On 11/27/2016 02:51 AM, Alan W. Irwin wrote:
>
> P.S.  This further comment assumes that generating a python3 binding
> is fairly trivial, i.e., nothing much more than using the -py3 option
> to swig. If your experiments confirm that assumption holds, then I
> suggest you should define a CMake option called PLPLOT_USE_PYTHON3. If
> the user sets that to ON, the build system generates and uses a
> python3 binding (using, e.g., that -py3 option to swig), and if OFF it
> generates and uses a python2 binding (which we will likely want to
> support indefinitely in any case).  With that either/or organization
> between the two cases, the names of the modules we build will be
> identical in the two cases, and the examples should just work
> regardless of whether the binding is python2 or python3 (assuming you
> can convert the syntax of the examples so that they work both with
> python-2.7 and python-3.0).

The bindings that swig generates are compatible with Python3 as well as 
Python2 without the -py3 flag, so unless it turns out that we absolutely 
need it I'm not going to use it. I also have no plans to add a special 
PLPLOT_USE_PYTHON3 option. I'm reasonable confident we can be agnostic 
here and it will not matter if the Python bindings are built in a 
Python2 environment and run in a Python3 environment or vice-versa.

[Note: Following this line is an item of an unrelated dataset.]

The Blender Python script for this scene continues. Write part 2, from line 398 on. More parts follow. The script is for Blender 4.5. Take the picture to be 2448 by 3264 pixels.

I would appreciate thoughts on:

(1) In Python2 imp.find_module('_plplotc', ..) will find the shared 
library _plplotcmodule.so, but this fails in Python3. I'm not sure why 
we chose to have a file name that was different from the module name, 
but swig is not generating the right calls for imp.find_module() and 
imp.load_module() to work with this convention in Python3. For the time 
being I have just been editing the generated plplotc.py file by hand to 
fix this. However, unless there is some reason why the C library needs 
to be named _plplotcmodule.so I would like to change its name to 
_plplotc.so, or alternatively change the module name to _plplotcmodule. 
It looks like we are already doing this on windows, the C library is 
called _plplotc.pyd and not _plplotcmodule.pyd.

(2) What is the command line to run a python example in the build tree 
outside of ctest? Some of the examples are failing and debugging would 
be a lot easier if I could run them by hand. Among other annoyances, 
ctest eats any print() output breaking my preferred approach to debugging.